▶ **Exercise objective**
Give back the full listing, character for character, with no pictures.
***** Record excerpts *****
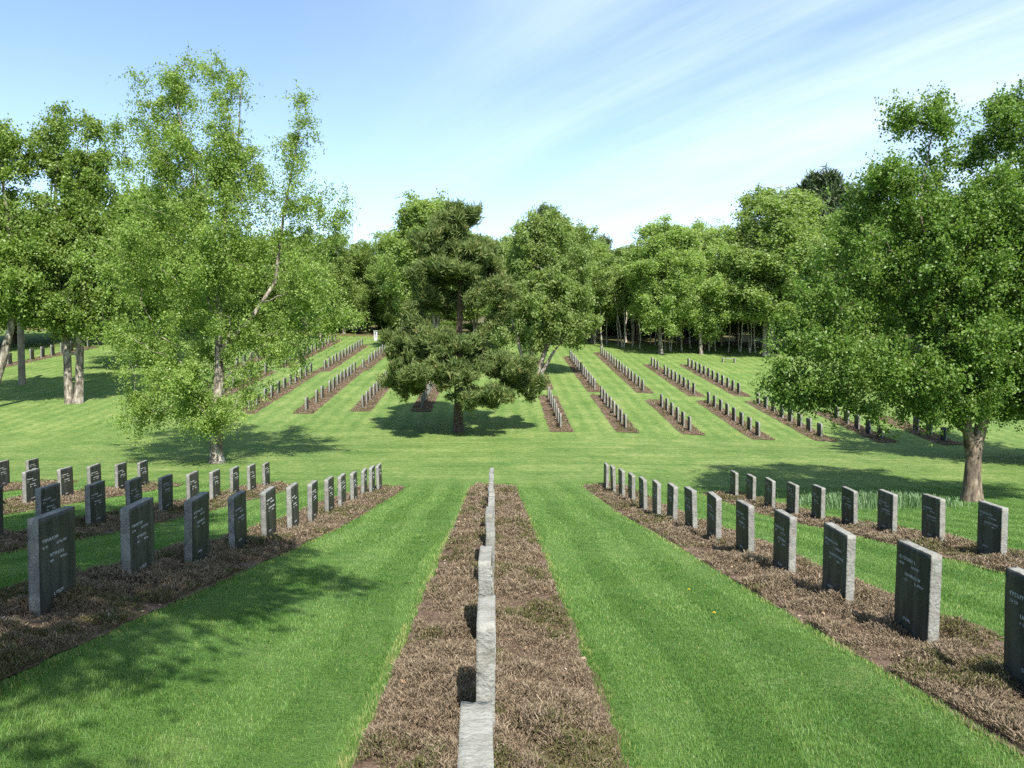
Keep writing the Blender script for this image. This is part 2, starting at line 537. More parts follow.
far_rows = {
    'fr1a': fr(4.0, seq(48.0, 58.4, 7), 'lower', 'first far row right of pine'),
    'fr1b': fr(4.0, seq(63.5, 67.5, 3), 'upper', 'first far row right of pine', 62.6, 82),
    'fr2a': fr(8.0, seq(48.5, 59.5, 8), 'lower', 'second far row right of pine'),
    'fr2b': fr(8.0, seq(63.5, 84.0, 13), 'upper', 'second far row right of pine'),
    'fr3a': fr(12.0, seq(48.7, 56.9, 6), 'lower', 'third far row right of pine', None, 59.5),
    'fr3b': fr(12.0, seq(64.2, 89.6, 16), 'upper', 'third far row right of pine'),
    'fr4a': fr(16.0, seq(48.0, 59.2, 8), 'lower', 'fourth far row right of pine'),
    'fr4b': fr(16.0, seq(63.7, 74.6, 8) + [77.8, 79.3, 80.8], 'upper', 'fourth far row right of pine'),
    'fr5a': fr(20.0, seq(48.5, 60.0, 8), 'lower', 'fifth far row right of pine'),
    'fr5b': fr(20.0, seq(64.9, 81.8, 12), 'upper', 'fifth far row right of pine'),
    'fr6a': fr(24.0, seq(49.0, 55.4, 5), 'lower', 'sixth far row right of pine', None, 58.0),
    'fr7a': fr(28.0, seq(49.0, 52.3, 3), 'lower', 'seventh far row right of pine', None, 57.0),
    'fl1a': fr(-4.9, seq(54.6, 66.0, 8), 'lower', 'first far row left of pine'),
    'fl2a': fr(-8.95, seq(54.8, 66.6, 8), 'lower', 'second far row left of pine'),
    'fl2b': fr(-8.9, seq(75.0, 86.0, 6), 'upper', 'second far row left of pine'),
    'fl3a': fr(-12.6, [54.0, 57.0, 58.8] + seq(61.6, 72.6, 8), 'lower', 'third far row left of pine'),
    'fl3b': fr(-12.2, [75.0] + seq(78.6, 92.0, 8), 'upper', 'third far row left of pine'),
    'fl4a': fr(-16.4, seq(54.0, 72.0, 11), 'lower', 'fourth far row left of pine'),
    'fl4b': fr(-15.6, seq(74.4, 95.0, 13), 'upper', 'fourth far row left of pine'),
    'fl5a': fr(-20.4, seq(54.5, 72.0, 9), 'lower', 'fifth far row left of pine'),
    'fl5b': fr(-19.9, seq(77.0, 101.0, 14), 'upper', 'fifth far row left of pine'),
    'fl6b': fr(-24.2, seq(76.0, 96.0, 10), 'upper', 'sixth far row left of pine'),
    'fl12': fr(-46.5, seq(76.0, 93.0, 10), 'upper', 'far row behind the wooden pole'),
}

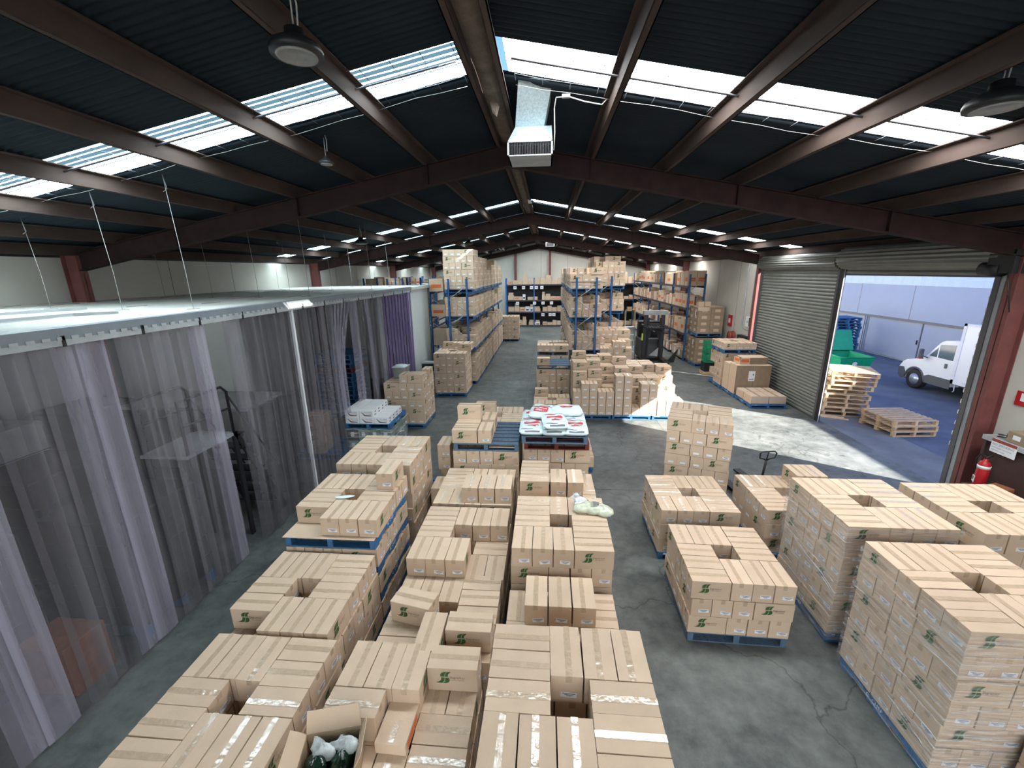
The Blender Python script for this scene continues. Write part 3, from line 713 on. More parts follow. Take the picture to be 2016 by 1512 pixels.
# ------------------------------------------------------------------ pallet racks
def rack(x0,x1,y0,y1,label,bay=2.7,top=4.25,dark=False,levels=(1.40,2.65,3.70)):
    R_=empty('pallet_rack',(x0,y0,0)); m='rack_blue'; n=max(1,round((y1-y0)/bay)); st=(y1-y0)/n; w_=x1-x0
    for k in range(n+1):
        y=k*st
        for x in (0,w_-.075):
            u=MB(); u.box(x,y,0,x+.075,y+.02,top,m); u.box(x,y,0,x+.012,y+.07,top,m); u.box(x+.063,y,0,x+.075,y+.07,top,m); u.box(x-.03,y-.03,0,x+.105,y+.1,.008,m); u.build('upright',R_)
        br=MB(); z=.35; s_=0
        while z<top-.45:
            a,c=(.04,w_-.04) if s_%2==0 else (w_-.04,.04)
            br.tube([(a,y+.035,z),(c,y+.035,z+.52)],.014,'brace_grey',4); z+=.52; s_+=1
        br.tube([(.04,y+.035,z),(w_-.04,y+.035,z)],.012,'brace_grey',4)
        br.build('brace',R_)
    for z in levels:
        for x in (-.02,w_-.03):
            for k in range(n):
                be=MB(); be.box(x,k*st+.07,z-.11,x+.05,(k+1)*st,z,m if not dark else 'rack_dark'); be.build('beam',R_)
    return tag(R_,label,'rack')
rack(-3.88,-3.08,16.62,27.5,'blue pallet rack left of the main aisle, loaded with cartons')
rack(-5.02,-4.22,18.05,28.8,'blue pallet rack behind the left rack, beside the coolroom')
rack(1.06,1.86,16.0,27.0,'blue pallet rack right of the main aisle, loaded with cartons')
rack(2.05,2.78,18.6,27.0,'blue pallet rack standing back to back with the right aisle rack')
rack(6.85,7.65,21.5,34.9,'blue pallet rack along the right wall with orange printed boxes',bay=2.68,dark=True)
def rack_x(x0,x1,y,label,levels):
    R_=empty('pallet_rack',(x0,y,0)); n=round((x1-x0)/2.4); st=(x1-x0)/n
    for k in range(n+1):
        for yy in (0,.85):
            u=MB(); u.box(k*st,yy,0,k*st+.08,yy+.06,3.95,'rack_blue'); u.build('upright',R_)
    for z in levels:
        for k in range(n):
            be=MB(); be.box(k*st+.08,0,z-.1,(k+1)*st,.05,z,'rack_dark'); be.build('beam',R_)
            sh=MB(); sh.box(k*st+.08,.05,z-.02,(k+1)*st,.9,z,'bench_brown'); sh.build('shelf',R_)
    bk=MB(); bk.box(0,.9,0,x1-x0,.92,3.45,'dark_goods'); bk.build('back_panel',R_)
    return tag(R_,label,'rack')
rack_x(-3.4,8.2,35.4,'shelving rack across the back wall full of small boxes',(.12,1.25,2.2,3.45))
# ------------------------------------------------------------------ small boxes on the racks
sb=MB(); sb.box(-.5,-.5,0,.5,.5,1,'cardboard',b=.012); sb.box(-.5,-.06,1,.5,.06,1.004,'tape'); SBM=sb.mesh('storage_box')
sb=MB(); sb.box(-.5,-.5,0,.5,.5,1,'cardboard',b=.012); sb.box(-.5,-.06,1,.5,.06,1.004,'tape')
for a in (0,PI/2,PI,-PI/2): sb.box(-.36,-.5035,.30,.36,-.5,.55,'orange_ink',T=rotz(a))
SBO=sb.mesh('storage_box')
sb=MB(); sb.box(-.5,-.5,0,.5,.5,1,'cardboard_dark',b=.012); 
for a in (0,PI/2,PI,-PI/2): sb.box(-.2,-.5035,.30,.22,-.5,.72,'cardboard',T=rotz(a))
SBD=sb.mesh('storage_box')
sb=MB(); sb.box(-.5,-.5,0,.5,.5,1,'white_paper',b=.012); sb.box(-.3,-.503,.2,.3,-.5,.5,'dark_goods'); SBW=sb.mesh('storage_box')
def sbox(x,y,z,l,w_,h,a,label,me=None,group='small boxes on the shelves'):
    o=link('storage_box',me or SBM,None,(x,y,z),math.radians(a)); o.scale=(l,w_,h); tag(o,label,'box',group); return o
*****
▶ **Full solution**
Keep writing the Blender script for this image. This is part 2, starting at line 537. More parts follow.
far_rows = {
    'fr1a': fr(4.0, seq(48.0, 58.4, 7), 'lower', 'first far row right of pine'),
    'fr1b': fr(4.0, seq(63.5, 67.5, 3), 'upper', 'first far row right of pine', 62.6, 82),
    'fr2a': fr(8.0, seq(48.5, 59.5, 8), 'lower', 'second far row right of pine'),
    'fr2b': fr(8.0, seq(63.5, 84.0, 13), 'upper', 'second far row right of pine'),
    'fr3a': fr(12.0, seq(48.7, 56.9, 6), 'lower', 'third far row right of pine', None, 59.5),
    'fr3b': fr(12.0, seq(64.2, 89.6, 16), 'upper', 'third far row right of pine'),
    'fr4a': fr(16.0, seq(48.0, 59.2, 8), 'lower', 'fourth far row right of pine'),
    'fr4b': fr(16.0, seq(63.7, 74.6, 8) + [77.8, 79.3, 80.8], 'upper', 'fourth far row right of pine'),
    'fr5a': fr(20.0, seq(48.5, 60.0, 8), 'lower', 'fifth far row right of pine'),
    'fr5b': fr(20.0, seq(64.9, 81.8, 12), 'upper', 'fifth far row right of pine'),
    'fr6a': fr(24.0, seq(49.0, 55.4, 5), 'lower', 'sixth far row right of pine', None, 58.0),
    'fr7a': fr(28.0, seq(49.0, 52.3, 3), 'lower', 'seventh far row right of pine', None, 57.0),
    'fl1a': fr(-4.9, seq(54.6, 66.0, 8), 'lower', 'first far row left of pine'),
    'fl2a': fr(-8.95, seq(54.8, 66.6, 8), 'lower', 'second far row left of pine'),
    'fl2b': fr(-8.9, seq(75.0, 86.0, 6), 'upper', 'second far row left of pine'),
    'fl3a': fr(-12.6, [54.0, 57.0, 58.8] + seq(61.6, 72.6, 8), 'lower', 'third far row left of pine'),
    'fl3b': fr(-12.2, [75.0] + seq(78.6, 92.0, 8), 'upper', 'third far row left of pine'),
    'fl4a': fr(-16.4, seq(54.0, 72.0, 11), 'lower', 'fourth far row left of pine'),
    'fl4b': fr(-15.6, seq(74.4, 95.0, 13), 'upper', 'fourth far row left of pine'),
    'fl5a': fr(-20.4, seq(54.5, 72.0, 9), 'lower', 'fifth far row left of pine'),
    'fl5b': fr(-19.9, seq(77.0, 101.0, 14), 'upper', 'fifth far row left of pine'),
    'fl6b': fr(-24.2, seq(76.0, 96.0, 10), 'upper', 'sixth far row left of pine'),
    'fl12': fr(-46.5, seq(76.0, 93.0, 10), 'upper', 'far row behind the wooden pole'),
}

The Blender Python script for this scene continues. Write part 3, from line 713 on. More parts follow. Take the picture to be 2016 by 1512 pixels.
# ------------------------------------------------------------------ pallet racks
def rack(x0,x1,y0,y1,label,bay=2.7,top=4.25,dark=False,levels=(1.40,2.65,3.70)):
    R_=empty('pallet_rack',(x0,y0,0)); m='rack_blue'; n=max(1,round((y1-y0)/bay)); st=(y1-y0)/n; w_=x1-x0
    for k in range(n+1):
        y=k*st
        for x in (0,w_-.075):
            u=MB(); u.box(x,y,0,x+.075,y+.02,top,m); u.box(x,y,0,x+.012,y+.07,top,m); u.box(x+.063,y,0,x+.075,y+.07,top,m); u.box(x-.03,y-.03,0,x+.105,y+.1,.008,m); u.build('upright',R_)
        br=MB(); z=.35; s_=0
        while z<top-.45:
            a,c=(.04,w_-.04) if s_%2==0 else (w_-.04,.04)
            br.tube([(a,y+.035,z),(c,y+.035,z+.52)],.014,'brace_grey',4); z+=.52; s_+=1
        br.tube([(.04,y+.035,z),(w_-.04,y+.035,z)],.012,'brace_grey',4)
        br.build('brace',R_)
    for z in levels:
        for x in (-.02,w_-.03):
            for k in range(n):
                be=MB(); be.box(x,k*st+.07,z-.11,x+.05,(k+1)*st,z,m if not dark else 'rack_dark'); be.build('beam',R_)
    return tag(R_,label,'rack')
rack(-3.88,-3.08,16.62,27.5,'blue pallet rack left of the main aisle, loaded with cartons')
rack(-5.02,-4.22,18.05,28.8,'blue pallet rack behind the left rack, beside the coolroom')
rack(1.06,1.86,16.0,27.0,'blue pallet rack right of the main aisle, loaded with cartons')
rack(2.05,2.78,18.6,27.0,'blue pallet rack standing back to back with the right aisle rack')
rack(6.85,7.65,21.5,34.9,'blue pallet rack along the right wall with orange printed boxes',bay=2.68,dark=True)
def rack_x(x0,x1,y,label,levels):
    R_=empty('pallet_rack',(x0,y,0)); n=round((x1-x0)/2.4); st=(x1-x0)/n
    for k in range(n+1):
        for yy in (0,.85):
            u=MB(); u.box(k*st,yy,0,k*st+.08,yy+.06,3.95,'rack_blue'); u.build('upright',R_)
    for z in levels:
        for k in range(n):
            be=MB(); be.box(k*st+.08,0,z-.1,(k+1)*st,.05,z,'rack_dark'); be.build('beam',R_)
            sh=MB(); sh.box(k*st+.08,.05,z-.02,(k+1)*st,.9,z,'bench_brown'); sh.build('shelf',R_)
    bk=MB(); bk.box(0,.9,0,x1-x0,.92,3.45,'dark_goods'); bk.build('back_panel',R_)
    return tag(R_,label,'rack')
rack_x(-3.4,8.2,35.4,'shelving rack across the back wall full of small boxes',(.12,1.25,2.2,3.45))
# ------------------------------------------------------------------ small boxes on the racks
sb=MB(); sb.box(-.5,-.5,0,.5,.5,1,'cardboard',b=.012); sb.box(-.5,-.06,1,.5,.06,1.004,'tape'); SBM=sb.mesh('storage_box')
sb=MB(); sb.box(-.5,-.5,0,.5,.5,1,'cardboard',b=.012); sb.box(-.5,-.06,1,.5,.06,1.004,'tape')
for a in (0,PI/2,PI,-PI/2): sb.box(-.36,-.5035,.30,.36,-.5,.55,'orange_ink',T=rotz(a))
SBO=sb.mesh('storage_box')
sb=MB(); sb.box(-.5,-.5,0,.5,.5,1,'cardboard_dark',b=.012); 
for a in (0,PI/2,PI,-PI/2): sb.box(-.2,-.5035,.30,.22,-.5,.72,'cardboard',T=rotz(a))
SBD=sb.mesh('storage_box')
sb=MB(); sb.box(-.5,-.5,0,.5,.5,1,'white_paper',b=.012); sb.box(-.3,-.503,.2,.3,-.5,.5,'dark_goods'); SBW=sb.mesh('storage_box')
def sbox(x,y,z,l,w_,h,a,label,me=None,group='small boxes on the shelves'):
    o=link('storage_box',me or SBM,None,(x,y,z),math.radians(a)); o.scale=(l,w_,h); tag(o,label,'box',group); return o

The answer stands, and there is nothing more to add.